Dafür habe ich zu viel Spaß an meinem Job. Außerdem habe ich einen Vertrag und ich habe meine Verträge immer erfüllt. Verletzungen gehören einfach dazu. Die wenigsten kommen ohne Verletzungen durch die Karriere. Was sollen denn ein Marco Reus oder Mario Götze sagen? Es ist Teil des Berufs, das zu akzeptieren.
Sie sind ins Torwarthandschuh-Business eingestiegen. Ist das schon der erste Baustein für die Zeit nach der Karriere?
Die Branche liegt ja nahe, weil mein Erfahrungsschatz da unheimlich groß ist. Natürlich sollte man mit einem Auge schon mal darauf schielen, was nach dem Fußball kommt. Und natürlich habe ich den Luxus, nicht mehr alles machen zu müssen, nur um meine Miete zu bezahlen. Ich kann Praktika machen und einfach mal reinschnuppern. Nach dem Fußball stehe ich vor der Challenge, die meine Freunde nach dem Abitur oder Studium hatten. Wo finde ich in der freien Wirtschaft meinen Platz, für den ich brenne und auch früh aufstehe? Und für Torwarthandschuhe brenne ich. Morgen bekomme ich eine neue Lieferung und es fühlt sich immer noch so an, wie als ich zehn war und meine Eltern mir ein neues Paar geschenkt haben.
Wie unterscheidet sich Abstiegskampf in Mainz von dem in Hamburg?
Das, was in Hamburg durch die Medien und die Erwartungshaltung der Fans zu viel ist, ist hier teilweise zu wenig.
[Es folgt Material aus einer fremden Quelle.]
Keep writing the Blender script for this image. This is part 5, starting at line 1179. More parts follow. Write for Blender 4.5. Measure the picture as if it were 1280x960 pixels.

In Mainz ist man genügsamer. Wie oft habe ich hiergehört „Wir waren so lange in der Bundesliga, wenn wir mal runtergehen, ist es auch nicht so schlimm“. Da frage ich dann: „Ist das dein Ernst?“. Natürlich ist das schlimm! Aber diese Haltung, nach einem Spiel auch das nächste gewinnen zu wollen, ist essentiell wichtig. Es ist Fluch und Segen zugleich, dass man hier seine relative Ruhe hat und Niederlagen nicht vollends dramatisiert werden.
Ist die Hierarchie klar, wenn Sie wieder fit sind oder wird sich Robin Zentner nicht so einfach geschlagen geben?
Das entscheidet der Trainer. Wenn ich fit bin, will ich spielen. Wenn Sandro sagt, „never change a winning team“ und wir gewinnen jetzt jedes Spiel, kann ich nichts machen. Es geht nicht um Einzelschicksale, egal, ob sie Adler, de Jong oder Holtmann heißen. Es geht um die Mannschaft.